The question now is whether the NEB should have taken that as a template for the Trans Mountain expansion project and included marine shipping as part of its environmental review of the expansion project.

During Trans Mountain’s October 10 submissions, Justice Eleanor Dawson said the NEB had been “far more proactive” on the tanker traffic issue in the Northern Gateway pipeline project than it had been on the Trans Mountain expansion.

“We have the board declining jurisdiction and relying, at least in part, on its inability to impose conditions and on the fact Trans Mountain didn’t own the tankers,” Dawson said of the NEB’s assessment of the Trans Mountain pipeline expansion.

And yet, as she pointed out, in the Northern Gateway case, the NEB, as part of the joint review panel, agreed to conditions that were supposedly outside its scope when the joint review panel decided to make Enbridge’s voluntary commitments actual conditions.

“The point is: to what extent is the position of the NEB in that project relevant to the marine shipping issues that are raised in this case?” Dawson asked.

Trans Mountain’s lawyer, Maureen Killoran, answered that the scoping of the two reviews were different.

Whereas the joint review panel was just that – a joint process involving the NEB and Environment Canada – the NEB alone was responsible for the Trans Mountain expansion environmental assessment, thanks to a streamlining of the CEAA in 2012 that allowed a single regulatory body to conduct environmental reviews.

“The scoping at that point, when [the] joint review panel was populated by other government [responsible authorities], that scoping may have made more sense in that setting,” Killoran said.

But Dawson concluded by suggesting the NEB did have the discretion to consider marine shipping as “incidental” to the pipeline project.

The Appeal Court also took up a point raised by the City of Burnaby, which questioned why, as part of its assessment, the NEB never considered alternative routes and terminus locations to the one chosen by Kinder Morgan.

It has been suggested, for example, that, as part of the review, alternative sites for a terminus – including Kitimat and Roberts Bank – should have at least been considered as part of the environmental assessment.

It has been argued that, because it is less densely populated than Burnaby, Delta’s Roberts Bank might be a better location for a marine terminal.

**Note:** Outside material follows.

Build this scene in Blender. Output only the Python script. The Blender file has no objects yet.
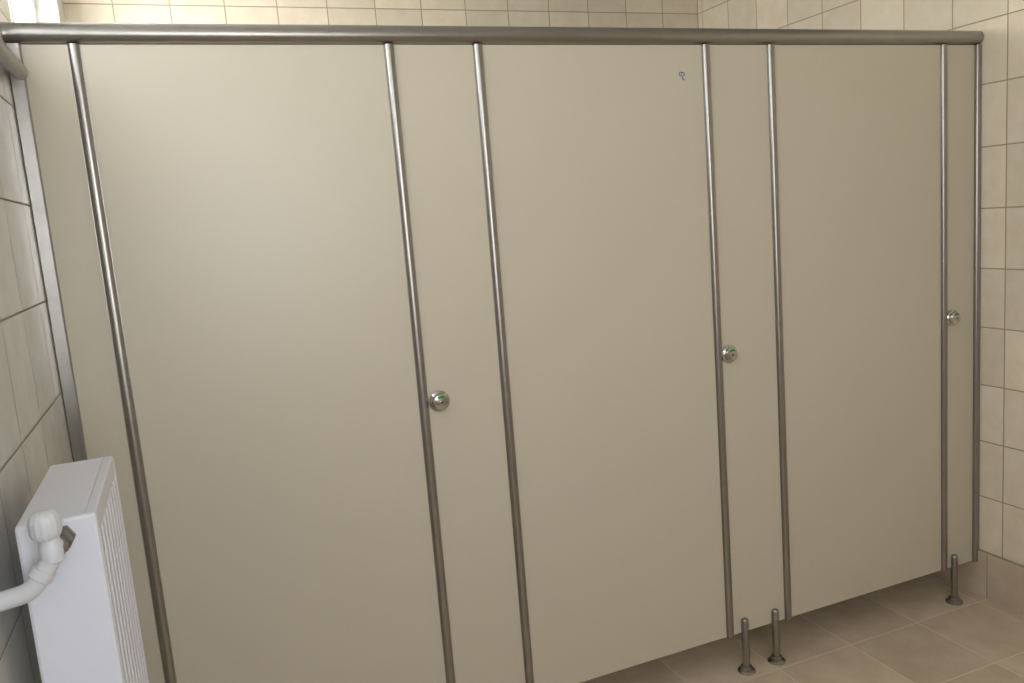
import bpy, bmesh, math
from mathutils import Matrix, Vector
S=bpy.context.scene
COL=S.collection
S.view_settings.view_transform='Standard'

# ------------------------------------------------------------------ helpers
def link(o,parent=None):
    COL.objects.link(o)
    if parent: o.parent=parent
    return o
def empty(name,loc=(0,0,0)):
    e=bpy.data.objects.new(name,None); e.empty_display_size=.1
    return link(e)
def meshobj(name,verts,faces,mat,parent=None,smooth=False,bevel=0,seg=2):
    me=bpy.data.meshes.new(name); me.from_pydata(verts,[],faces); me.update()
    bm=bmesh.new(); bm.from_mesh(me); bmesh.ops.recalc_face_normals(bm,faces=bm.faces)
    bm.to_mesh(me); bm.free()
    o=bpy.data.objects.new(name,me); link(o,parent)
    if mat: me.materials.append(mat)
    if smooth:
        for p in me.polygons: p.use_smooth=True
        try: me.set_sharp_from_angle(angle=math.radians(35))
        except Exception: pass
    if bevel:
        b=o.modifiers.new("bevel",'BEVEL'); b.width=bevel; b.segments=seg; b.limit_method='ANGLE'
    return o
def box(name,a,b,mat,parent=None,bevel=0):
    x0,y0,z0=a;x1,y1,z1=b
    v=[(x,y,z) for x in (x0,x1) for y in (y0,y1) for z in (z0,z1)]
    f=[(0,1,3,2),(4,6,7,5),(0,4,5,1),(2,3,7,6),(0,2,6,4),(1,5,7,3)]
    return meshobj(name,v,f,mat,parent,bevel=bevel)
def prism(name,prof,axis,t0,t1,mat,parent=None,smooth=True,bevel=0):
    def pt(p,t):
        return (t,p[0],p[1]) if axis==0 else (p[0],t,p[1]) if axis==1 else (p[0],p[1],t)
    n=len(prof); v=[pt(p,t0) for p in prof]+[pt(p,t1) for p in prof]
    f=[(i,(i+1)%n,n+(i+1)%n,n+i) for i in range(n)]+[tuple(range(n)),tuple(range(n,2*n))]
    return meshobj(name,v,f,mat,parent,smooth,bevel)
def lathe(name,prof,origin,direction,mat,parent=None,n=32,flute=0,nf=0):
    q=Vector(direction).to_track_quat('Z','Y'); v=[];f=[]
    for r,h in prof:
        for i in range(n):
            a=2*math.pi*i/n; rr=r*(1-flute*(0.5+0.5*math.cos(nf*a))) if nf else r
            v.append(tuple(Vector(origin)+q@Vector((rr*math.cos(a),rr*math.sin(a),h))))
    for k in range(len(prof)-1):
        for i in range(n):
            f.append((k*n+i,k*n+(i+1)%n,(k+1)*n+(i+1)%n,(k+1)*n+i))
    f.append(tuple(range(n))); f.append(tuple((len(prof)-1)*n+i for i in range(n)))
    return meshobj(name,v,f,mat,parent,True)
def tube(name,pts,r,mat,parent=None,res=10):
    c=bpy.data.curves.new(name,'CURVE'); c.dimensions='3D'; c.bevel_depth=r; c.bevel_resolution=6; c.use_fill_caps=True
    s=c.splines.new('NURBS'); s.points.add(len(pts)-1)
    for p,q in zip(s.points,pts): p.co=(*q,1)
    s.use_endpoint_u=True; s.order_u=3; s.resolution_u=res
    c.materials.append(mat)
    tmp=bpy.data.objects.new(name,c); link(tmp)
    dg=bpy.context.evaluated_depsgraph_get(); me=bpy.data.meshes.new_from_object(tmp.evaluated_get(dg))
    bpy.data.objects.remove(tmp); o=bpy.data.objects.new(name,me); link(o,parent)
    for p in me.polygons: p.use_smooth=True
    return o

# ------------------------------------------------------------------ materials
class N:
    def __init__(s,name):
        s.m=bpy.data.materials.new(name); s.m.use_nodes=True; s.t=s.m.node_tree; s.b=s.t.nodes["Principled BSDF"]
    def n(s,t,**k):
        x=s.t.nodes.new(t)
        for a,b in k.items(): setattr(x,a,b)
        return x
    def l(s,a,b): s.t.links.new(a,b)
    def math(s,op,a,b=None,c=None):
        x=s.n("ShaderNodeMath",operation=op)
        for i,v in enumerate((a,b,c)):
            if v is None: continue
            if isinstance(v,(int,float)): x.inputs[i].default_value=v
            else: s.l(v,x.inputs[i])
        return x.outputs[0]
    def mix(s,f,a,b):
        x=s.n("ShaderNodeMix",data_type='RGBA')
        for i,v in ((0,f),(6,a),(7,b)):
            if isinstance(v,(int,float)): x.inputs[i].default_value=v
            elif isinstance(v,tuple): x.inputs[i].default_value=(*v,1)
            else: s.l(v,x.inputs[i])
        return x.outputs[2]
def lin(r,g,b):
    return tuple(((c/255+.055)/1.055)**2.4 if c>10 else c/255/12.92 for c in (r,g,b))
def plain(name,col,rough=.5,metal=0,spec=.5,coat=0,noise=0,scale=8,bump=0,bscale=200,rvar=0):
    g=N(name); g.b.inputs["Roughness"].default_value=rough; g.b.inputs["Metallic"].default_value=metal
    g.b.inputs["Specular IOR Level"].default_value=spec; g.b.inputs["Coat Weight"].default_value=coat
    g.b.inputs["Base Color"].default_value=(*col,1)
    geo=g.n("ShaderNodeNewGeometry")
    if noise:
        t=g.n("ShaderNodeTexNoise"); t.inputs["Scale"].default_value=scale; t.inputs["Detail"].default_value=5; g.l(geo.outputs["Position"],t.inputs["Vector"])
        g.l(g.mix(t.outputs["Fac"],tuple(c*(1-noise) for c in col),tuple(min(1,c*(1+noise)) for c in col)),g.b.inputs["Base Color"])
        if rvar: g.l(g.math('MULTIPLY_ADD',t.outputs["Fac"],rvar,rough-rvar/2),g.b.inputs["Roughness"])
    if bump:
        t=g.n("ShaderNodeTexNoise"); t.inputs["Scale"].default_value=bscale; g.l(geo.outputs["Position"],t.inputs["Vector"])
        b=g.n("ShaderNodeBump"); b.inputs["Strength"].default_value=bump; b.inputs["Distance"].default_value=.001
        g.l(t.outputs["Fac"],b.inputs["Height"]); g.l(b.outputs[0],g.b.inputs["Normal"])
    return g.m
def tiles(name,au,av,pitch,ou,ov,col,col2,grout,gw=.0035,rough=.22,nscale=14,var=.06):
    g=N(name); geo=g.n("ShaderNodeNewGeometry"); sep=g.n("ShaderNodeSeparateXYZ"); g.l(geo.outputs["Position"],sep.inputs[0])
    ds=[];ids=[]
    for ax,off in ((au,ou),(av,ov)):
        u=g.math('MULTIPLY',g.math('SUBTRACT',sep.outputs[ax],off-50*pitch),1/pitch)
        ids.append(g.math('FLOOR',u)); fr=g.math('FRACT',u)
        ds.append(g.math('MULTIPLY',g.math('MINIMUM',fr,g.math('SUBTRACT',1.0,fr)),pitch))
    d=g.math('MINIMUM',ds[0],ds[1])
    mr=g.n("ShaderNodeMapRange",interpolation_type='SMOOTHSTEP'); g.l(d,mr.inputs[0])
    mr.inputs[1].default_value=gw*.45; mr.inputs[2].default_value=gw*.8
    tilef=mr.outputs[0]
    cx=g.n("ShaderNodeCombineXYZ"); g.l(ids[0],cx.inputs[0]); g.l(ids[1],cx.inputs[1])
    wn=g.n("ShaderNodeTexWhiteNoise"); g.l(cx.outputs[0],wn.inputs["Vector"])
    ns=g.n("ShaderNodeTexNoise"); ns.inputs["Scale"].default_value=nscale; ns.inputs["Detail"].default_value=6; ns.inputs["Roughness"].default_value=.6
    va=g.n("ShaderNodeVectorMath",operation='ADD'); g.l(geo.outputs["Position"],va.inputs[0])
    sc=g.n("ShaderNodeVectorMath",operation='SCALE'); g.l(wn.outputs["Color"],sc.inputs[0]); sc.inputs["Scale"].default_value=7
    g.l(sc.outputs[0],va.inputs[1]); g.l(va.outputs[0],ns.inputs["Vector"])
    cr=g.n("ShaderNodeMapRange"); g.l(ns.outputs["Fac"],cr.inputs[0]); cr.inputs[1].default_value=.35; cr.inputs[2].default_value=.68
    c=g.mix(cr.outputs[0],col,col2)
    hv=g.n("ShaderNodeHueSaturation"); g.l(c,hv.inputs["Color"]); g.l(g.math('MULTIPLY_ADD',wn.outputs["Value"],var*2,1-var),hv.inputs["Value"])
    g.l(g.mix(tilef,grout,hv.outputs[0]),g.b.inputs["Base Color"])
    g.l(g.math('MULTIPLY_ADD',tilef,rough-.8,.8),g.b.inputs["Roughness"])
    mh=g.n("ShaderNodeMapRange",interpolation_type='SMOOTHSTEP'); g.l(d,mh.inputs[0]); mh.inputs[1].default_value=gw*.3; mh.inputs[2].default_value=gw*1.6
    h=g.math('MULTIPLY_ADD',ns.outputs["Fac"],.12,mh.outputs[0])
    b=g.n("ShaderNodeBump"); b.inputs["Strength"].default_value=.5; b.inputs["Distance"].default_value=.001
    g.l(h,b.inputs["Height"]); g.l(b.outputs[0],g.b.inputs["Normal"])
    return g.m

P=.2103
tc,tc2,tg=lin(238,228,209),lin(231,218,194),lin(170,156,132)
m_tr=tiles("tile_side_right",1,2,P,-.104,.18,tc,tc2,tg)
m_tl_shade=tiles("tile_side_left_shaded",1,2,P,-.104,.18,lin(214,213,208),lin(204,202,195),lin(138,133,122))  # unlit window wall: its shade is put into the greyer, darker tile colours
m_tb=tiles("tile_back",0,2,P,.095,.18,tc,tc2,tg)
fc,fc2,fg=lin(215,200,179),lin(200,182,158),lin(226,215,197)
m_fl=tiles("tile_floor",0,1,.305,.13,-.05,fc,fc2,fg,gw=.004,rough=.42,nscale=9)
m_sk=tiles("tile_skirting",1,2,.305,-.05,.18,fc,fc2,tg,gw=.0035,rough=.35,nscale=9)
m_skx=tiles("tile_skirting_x",0,2,.305,.13,.18,fc,fc2,tg,gw=.0035,rough=.35,nscale=9)
m_ceil=plain("ceiling_paint",lin(232,231,227),.9,noise=.03)
m_panel=plain("cream_laminate",lin(204,196,178),.37,spec=.65,noise=.02,scale=3,bump=.12,bscale=900,rvar=.06)
m_steel=plain("brushed_steel",lin(158,156,152),.31,1,noise=.10,scale=30)
m_chrome=plain("satin_chrome",lin(200,199,196),.16,1)
m_brass=plain("dull_valve_metal",lin(135,128,120),.4,1)
m_dark=plain("dark_slot",lin(30,28,26),.6)
m_green=plain("green_indicator",lin(60,140,60),.4)
m_white=plain("radiator_enamel",lin(226,229,240),.32,noise=.015)
m_plast=plain("white_plastic",lin(212,214,220),.4)
m_pvc=plain("window_frame_pvc",lin(235,236,238),.35)
m_mark=plain("blue_ink",lin(90,120,165),.6)
g=N("window_glass"); 
tr=g.n("ShaderNodeBsdfTransparent"); gl=g.n("ShaderNodeBsdfGlossy"); gl.inputs["Roughness"].default_value=.02
mx=g.n("ShaderNodeMixShader"); mx.inputs[0].default_value=.06
g.l(tr.outputs[0],mx.inputs[1]); g.l(gl.outputs[0],mx.inputs[2]); g.l(mx.outputs[0],g.t.nodes["Material Output"].inputs[0]); m_glass=g.m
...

Although alternatives were not considered as part of the NEB review, Killoran said the company did explore Roberts Bank as an alternative, although the study it did was not part of the application or NEB review.

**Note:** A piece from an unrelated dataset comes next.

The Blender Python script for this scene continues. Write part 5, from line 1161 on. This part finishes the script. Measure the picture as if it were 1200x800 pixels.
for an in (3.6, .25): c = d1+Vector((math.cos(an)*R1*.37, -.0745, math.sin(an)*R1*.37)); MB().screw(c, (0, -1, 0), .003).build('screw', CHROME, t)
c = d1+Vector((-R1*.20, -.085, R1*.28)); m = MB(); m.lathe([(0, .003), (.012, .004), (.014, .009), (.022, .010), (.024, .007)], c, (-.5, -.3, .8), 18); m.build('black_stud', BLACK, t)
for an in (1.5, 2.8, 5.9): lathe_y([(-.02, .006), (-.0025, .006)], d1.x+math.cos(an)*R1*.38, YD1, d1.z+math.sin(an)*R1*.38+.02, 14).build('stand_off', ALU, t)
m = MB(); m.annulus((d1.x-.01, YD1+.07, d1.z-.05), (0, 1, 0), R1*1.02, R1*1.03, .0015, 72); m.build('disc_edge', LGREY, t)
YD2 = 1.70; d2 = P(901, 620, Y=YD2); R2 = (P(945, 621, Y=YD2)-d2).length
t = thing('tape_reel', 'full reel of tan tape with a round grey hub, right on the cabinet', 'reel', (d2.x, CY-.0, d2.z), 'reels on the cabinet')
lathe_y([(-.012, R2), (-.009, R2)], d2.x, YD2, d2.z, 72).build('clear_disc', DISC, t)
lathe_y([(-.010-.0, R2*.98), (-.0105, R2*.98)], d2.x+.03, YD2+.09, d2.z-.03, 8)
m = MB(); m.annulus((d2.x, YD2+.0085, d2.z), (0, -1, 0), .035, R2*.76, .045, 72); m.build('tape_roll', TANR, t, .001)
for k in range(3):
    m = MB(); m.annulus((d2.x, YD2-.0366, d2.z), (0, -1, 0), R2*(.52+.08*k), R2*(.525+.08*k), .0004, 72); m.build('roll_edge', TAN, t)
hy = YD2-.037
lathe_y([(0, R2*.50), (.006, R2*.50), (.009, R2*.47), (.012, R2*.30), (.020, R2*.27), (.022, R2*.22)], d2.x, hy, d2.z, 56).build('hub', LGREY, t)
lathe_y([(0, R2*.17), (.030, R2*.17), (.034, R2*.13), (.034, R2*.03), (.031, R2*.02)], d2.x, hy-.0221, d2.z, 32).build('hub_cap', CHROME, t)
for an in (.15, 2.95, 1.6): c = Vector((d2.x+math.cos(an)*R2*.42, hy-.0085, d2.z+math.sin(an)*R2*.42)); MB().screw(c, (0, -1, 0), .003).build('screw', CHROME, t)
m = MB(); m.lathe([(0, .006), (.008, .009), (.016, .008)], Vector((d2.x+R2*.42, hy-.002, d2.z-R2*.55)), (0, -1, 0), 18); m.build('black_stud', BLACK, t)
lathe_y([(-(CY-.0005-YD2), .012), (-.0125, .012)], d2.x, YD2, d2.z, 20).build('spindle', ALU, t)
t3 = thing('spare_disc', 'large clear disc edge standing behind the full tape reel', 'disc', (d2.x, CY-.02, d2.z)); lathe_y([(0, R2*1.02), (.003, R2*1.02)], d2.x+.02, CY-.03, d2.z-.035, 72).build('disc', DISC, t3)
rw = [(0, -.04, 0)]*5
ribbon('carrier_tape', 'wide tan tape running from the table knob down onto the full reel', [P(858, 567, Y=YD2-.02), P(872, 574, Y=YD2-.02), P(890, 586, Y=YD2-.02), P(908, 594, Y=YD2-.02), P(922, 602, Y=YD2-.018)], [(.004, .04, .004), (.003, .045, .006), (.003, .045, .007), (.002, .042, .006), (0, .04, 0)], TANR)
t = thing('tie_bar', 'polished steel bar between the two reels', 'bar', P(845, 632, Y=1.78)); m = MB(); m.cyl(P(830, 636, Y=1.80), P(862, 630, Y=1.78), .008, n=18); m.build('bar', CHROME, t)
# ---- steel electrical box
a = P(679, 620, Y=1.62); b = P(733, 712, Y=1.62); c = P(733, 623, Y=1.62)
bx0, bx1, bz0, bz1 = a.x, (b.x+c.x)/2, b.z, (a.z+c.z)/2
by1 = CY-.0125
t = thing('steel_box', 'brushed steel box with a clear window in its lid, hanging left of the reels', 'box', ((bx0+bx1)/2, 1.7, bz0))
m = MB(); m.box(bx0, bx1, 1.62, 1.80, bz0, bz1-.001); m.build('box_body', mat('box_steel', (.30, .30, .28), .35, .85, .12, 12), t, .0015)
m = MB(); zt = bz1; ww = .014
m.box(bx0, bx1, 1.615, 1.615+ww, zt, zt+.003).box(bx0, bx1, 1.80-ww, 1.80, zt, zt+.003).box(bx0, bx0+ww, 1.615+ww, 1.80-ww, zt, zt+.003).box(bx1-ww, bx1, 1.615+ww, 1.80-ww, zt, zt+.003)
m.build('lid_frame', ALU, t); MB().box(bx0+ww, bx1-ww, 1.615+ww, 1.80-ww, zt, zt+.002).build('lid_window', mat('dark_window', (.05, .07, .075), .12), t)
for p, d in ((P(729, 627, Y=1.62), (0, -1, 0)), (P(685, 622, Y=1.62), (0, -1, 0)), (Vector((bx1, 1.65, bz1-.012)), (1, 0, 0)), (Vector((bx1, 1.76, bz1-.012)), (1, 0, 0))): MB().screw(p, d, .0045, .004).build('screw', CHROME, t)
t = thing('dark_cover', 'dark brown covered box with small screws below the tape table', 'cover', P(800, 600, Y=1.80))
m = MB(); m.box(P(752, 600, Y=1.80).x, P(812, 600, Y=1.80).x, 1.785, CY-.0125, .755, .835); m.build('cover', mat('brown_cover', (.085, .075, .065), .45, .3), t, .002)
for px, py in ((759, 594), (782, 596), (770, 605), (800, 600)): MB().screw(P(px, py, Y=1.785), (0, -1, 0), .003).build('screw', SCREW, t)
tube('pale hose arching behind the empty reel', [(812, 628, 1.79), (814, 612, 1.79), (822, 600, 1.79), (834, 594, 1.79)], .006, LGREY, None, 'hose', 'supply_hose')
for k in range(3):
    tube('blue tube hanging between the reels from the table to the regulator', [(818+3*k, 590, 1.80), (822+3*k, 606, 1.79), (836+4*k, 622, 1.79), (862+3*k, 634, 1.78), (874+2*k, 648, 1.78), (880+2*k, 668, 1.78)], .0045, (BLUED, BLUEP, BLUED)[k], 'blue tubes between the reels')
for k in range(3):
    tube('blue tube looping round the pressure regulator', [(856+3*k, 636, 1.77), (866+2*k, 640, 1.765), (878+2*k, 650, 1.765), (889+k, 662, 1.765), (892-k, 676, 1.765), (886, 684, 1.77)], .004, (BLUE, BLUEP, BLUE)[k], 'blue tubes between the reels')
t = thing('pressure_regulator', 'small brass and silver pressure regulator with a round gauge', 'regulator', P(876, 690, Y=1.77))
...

Killoran said a study of the Roberts Bank option determined that it would require a new marine terminal to be built (in addition to the existing Westridge Marine Terminal), 100 acres of land, a seven-kilometre trestle and 14 kilometres of additional pipeline – all of which would have added $1.2 billion to the project’s cost.

The study also identified issues over Tsawwassen First Nation treaty rights and environmental impacts. Ultimately, the company determined that option wasn’t economically feasible. 

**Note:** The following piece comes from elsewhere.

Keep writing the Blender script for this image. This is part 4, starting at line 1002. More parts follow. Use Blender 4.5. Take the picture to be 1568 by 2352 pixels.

Canada learned from mistakes, court hears

In approving a $7.4 billion expansion to the Trans Mountain pipeline, the Government of Canada did not repeat the mistakes it made in approving the Northern Gateway pipeline, the Federal Court of Appeal heard October 12.

In opening arguments, Jan Brongers, lead counsel for the Attorney General of Canada, said the consultation process for Trans Mountain differed from the Northern Gateway process in six critical ways.

Two years ago, the same court that is now hearing the Trans Mountain appeal heard the Gitxaala vs. Canada case, which resulted in the court quashing Northern Gateway’s approval because of flawed First Nations consultations.

Even before that ruling came down, government officials took steps to close some of those gaps in the Trans Mountain process, including granting a four-month extension to allow for “deeper and more meaningful consultation” with affected First Nations.

“This additional time permitted not only deeper consultations with impacted First Nations, but also afforded time for additional information-gathering exercises,” Brongers said.

Those exercises included an upstream greenhouse gas assessment report for the pipeline twinning project and a report from a special ministerial panel, which was struck to get feedback from First Nations and the general public on the National Energy Board (NEB) final report on the expansion.

“Nothing similar to those initiatives had been done in Northern Gateway,” Brongers said.

And whereas the Crown failed to share strength-of-claim assessments with First Nations in Northern Gateway, Brongers said those assessments were shared in Trans Mountain. These assessments offer legal opinions on the strength of the claim that a First Nation might have with respect to its rights and title, should it try to assert those rights in court.

And whereas in Northern Gateway Crown officials were found to be mere note-takers who did not propose any recommendations to the governor-in-council (GIC) to address First Nations concerns, in Trans Mountain Brongers said cabinet ministers who made up the GIC “were directly implicated in the consultation.”

They received recommendations outside of the NEB certificate for additional accommodation and implemented them, including the creation of the Indigenous Advisory and Monitoring Committee and the $1.5 billion Oceans Protection Plan.

Individualized appendices were also provided to the GIC for each First Nation to avoid the problem of “generic” consultations that characterized the Northern Gateway consultations.

“In Trans Mountain, the direct consultation was by no means generic,” he said.

Brongers added that, in addition to the NEB’s recommendations and conditions, the GIC would have had additional government actions before them that were not available in Northern Gateway.

Notably, the Trans Mountain expansion required an upstream greenhouse gas assessment.

While acknowledging the Trans Mountain twinning project to be “politically controversial,” Brongers said, it was preferable to the alternatives: moving oil by rail or building a new pipeline.

Court officials say the seven-day Federal Appeal Court hearing was the longest ever. Arguments were scheduled to conclude October 13.